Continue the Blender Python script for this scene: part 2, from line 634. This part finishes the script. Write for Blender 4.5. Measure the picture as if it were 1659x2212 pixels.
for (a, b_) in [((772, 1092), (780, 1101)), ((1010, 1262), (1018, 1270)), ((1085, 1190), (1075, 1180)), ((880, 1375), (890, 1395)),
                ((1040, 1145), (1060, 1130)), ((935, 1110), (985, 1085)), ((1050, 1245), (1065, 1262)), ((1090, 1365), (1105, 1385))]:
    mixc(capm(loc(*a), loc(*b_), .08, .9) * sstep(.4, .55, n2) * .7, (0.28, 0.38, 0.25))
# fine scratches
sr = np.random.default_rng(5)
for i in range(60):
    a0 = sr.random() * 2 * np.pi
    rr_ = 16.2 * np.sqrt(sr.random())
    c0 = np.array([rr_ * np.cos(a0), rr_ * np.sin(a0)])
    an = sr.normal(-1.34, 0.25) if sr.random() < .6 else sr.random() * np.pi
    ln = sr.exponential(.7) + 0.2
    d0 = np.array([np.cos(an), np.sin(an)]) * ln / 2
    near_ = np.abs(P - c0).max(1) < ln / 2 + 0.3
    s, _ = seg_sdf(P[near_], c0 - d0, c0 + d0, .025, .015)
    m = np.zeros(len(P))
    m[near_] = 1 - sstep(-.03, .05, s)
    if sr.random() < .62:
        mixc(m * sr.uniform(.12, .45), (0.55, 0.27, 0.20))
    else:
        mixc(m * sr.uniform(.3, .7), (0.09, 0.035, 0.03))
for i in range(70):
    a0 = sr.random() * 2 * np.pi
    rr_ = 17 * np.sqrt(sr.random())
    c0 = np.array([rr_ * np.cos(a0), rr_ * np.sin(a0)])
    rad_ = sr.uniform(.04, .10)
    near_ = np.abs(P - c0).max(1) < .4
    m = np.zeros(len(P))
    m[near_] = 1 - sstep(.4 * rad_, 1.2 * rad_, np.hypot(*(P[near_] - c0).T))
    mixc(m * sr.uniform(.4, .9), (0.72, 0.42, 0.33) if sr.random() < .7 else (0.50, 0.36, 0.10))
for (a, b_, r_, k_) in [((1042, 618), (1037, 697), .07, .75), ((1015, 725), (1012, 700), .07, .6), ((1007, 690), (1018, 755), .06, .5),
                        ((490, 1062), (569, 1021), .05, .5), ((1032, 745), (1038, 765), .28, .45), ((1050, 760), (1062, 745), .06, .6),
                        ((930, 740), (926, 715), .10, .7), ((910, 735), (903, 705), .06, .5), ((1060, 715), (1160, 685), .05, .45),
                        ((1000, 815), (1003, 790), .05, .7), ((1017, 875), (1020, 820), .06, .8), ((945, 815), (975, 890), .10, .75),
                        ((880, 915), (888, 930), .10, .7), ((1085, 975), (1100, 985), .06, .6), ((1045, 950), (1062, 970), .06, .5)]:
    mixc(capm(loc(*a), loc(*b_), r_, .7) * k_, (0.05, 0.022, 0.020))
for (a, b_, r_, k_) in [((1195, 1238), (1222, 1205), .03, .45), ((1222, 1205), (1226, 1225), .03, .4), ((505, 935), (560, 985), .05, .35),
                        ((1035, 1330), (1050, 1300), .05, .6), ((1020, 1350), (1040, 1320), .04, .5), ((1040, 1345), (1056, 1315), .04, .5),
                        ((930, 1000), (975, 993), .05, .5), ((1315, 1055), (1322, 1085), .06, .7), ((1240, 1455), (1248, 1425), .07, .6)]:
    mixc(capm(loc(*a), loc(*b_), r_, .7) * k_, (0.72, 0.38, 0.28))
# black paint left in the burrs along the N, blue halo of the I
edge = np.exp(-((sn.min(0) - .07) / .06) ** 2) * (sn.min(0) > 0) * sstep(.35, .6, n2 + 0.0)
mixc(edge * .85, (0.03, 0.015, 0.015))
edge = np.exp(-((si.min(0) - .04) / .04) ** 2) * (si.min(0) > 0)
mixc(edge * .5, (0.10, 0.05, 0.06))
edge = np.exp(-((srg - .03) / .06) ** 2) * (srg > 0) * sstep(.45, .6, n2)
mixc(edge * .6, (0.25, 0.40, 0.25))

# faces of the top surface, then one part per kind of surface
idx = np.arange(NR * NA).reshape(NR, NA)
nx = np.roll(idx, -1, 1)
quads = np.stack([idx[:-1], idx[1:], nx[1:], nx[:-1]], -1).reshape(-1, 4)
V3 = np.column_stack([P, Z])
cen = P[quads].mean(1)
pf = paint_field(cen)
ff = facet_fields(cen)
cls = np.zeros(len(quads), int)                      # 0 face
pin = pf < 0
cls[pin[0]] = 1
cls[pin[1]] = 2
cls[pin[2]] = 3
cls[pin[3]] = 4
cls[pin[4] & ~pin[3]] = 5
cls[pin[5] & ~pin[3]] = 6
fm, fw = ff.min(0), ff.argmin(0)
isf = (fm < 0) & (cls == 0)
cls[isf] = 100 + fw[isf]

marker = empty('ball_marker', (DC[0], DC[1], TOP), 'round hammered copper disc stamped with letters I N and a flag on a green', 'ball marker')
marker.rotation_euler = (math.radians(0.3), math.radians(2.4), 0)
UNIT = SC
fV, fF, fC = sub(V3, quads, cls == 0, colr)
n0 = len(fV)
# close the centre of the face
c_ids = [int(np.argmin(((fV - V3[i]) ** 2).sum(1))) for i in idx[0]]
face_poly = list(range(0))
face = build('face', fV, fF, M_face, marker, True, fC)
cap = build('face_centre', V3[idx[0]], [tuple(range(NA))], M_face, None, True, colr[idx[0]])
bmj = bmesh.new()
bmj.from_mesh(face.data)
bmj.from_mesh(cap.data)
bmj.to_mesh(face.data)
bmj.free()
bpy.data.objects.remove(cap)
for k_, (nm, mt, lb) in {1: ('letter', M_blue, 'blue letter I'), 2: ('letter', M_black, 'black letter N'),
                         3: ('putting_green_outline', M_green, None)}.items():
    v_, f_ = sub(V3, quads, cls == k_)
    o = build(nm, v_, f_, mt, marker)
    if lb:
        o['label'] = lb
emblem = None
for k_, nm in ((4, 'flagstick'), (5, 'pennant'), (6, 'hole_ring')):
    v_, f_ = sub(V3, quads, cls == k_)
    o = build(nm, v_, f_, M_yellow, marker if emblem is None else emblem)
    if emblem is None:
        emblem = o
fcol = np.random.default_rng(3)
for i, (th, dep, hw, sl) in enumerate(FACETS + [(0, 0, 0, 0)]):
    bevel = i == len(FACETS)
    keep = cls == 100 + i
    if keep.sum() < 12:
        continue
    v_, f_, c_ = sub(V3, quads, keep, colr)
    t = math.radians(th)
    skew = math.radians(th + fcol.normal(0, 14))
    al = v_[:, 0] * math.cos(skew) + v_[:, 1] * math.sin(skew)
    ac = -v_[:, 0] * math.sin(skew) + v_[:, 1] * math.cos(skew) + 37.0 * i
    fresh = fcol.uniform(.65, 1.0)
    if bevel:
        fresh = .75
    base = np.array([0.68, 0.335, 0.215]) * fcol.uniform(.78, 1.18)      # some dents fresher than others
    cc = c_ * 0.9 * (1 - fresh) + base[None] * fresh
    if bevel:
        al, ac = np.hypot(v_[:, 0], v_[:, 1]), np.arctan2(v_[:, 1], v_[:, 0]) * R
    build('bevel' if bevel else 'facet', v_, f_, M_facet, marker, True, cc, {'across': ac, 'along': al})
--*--
◆ WHAT IS BEING ASKED ◆
In the material above, find each line that contains the word "build", and select it.

◆ OUTPUT OF THE EXERCISE ◆
face = build('face', fV, fF, M_face, marker, True, fC)
cap = build('face_centre', V3[idx[0]], [tuple(range(NA))], M_face, None, True, colr[idx[0]])
    o = build(nm, v_, f_, mt, marker)
    o = build(nm, v_, f_, M_yellow, marker if emblem is None else emblem)
    build('bevel' if bevel else 'facet', v_, f_, M_facet, marker, True, cc, {'across': ac, 'along': al})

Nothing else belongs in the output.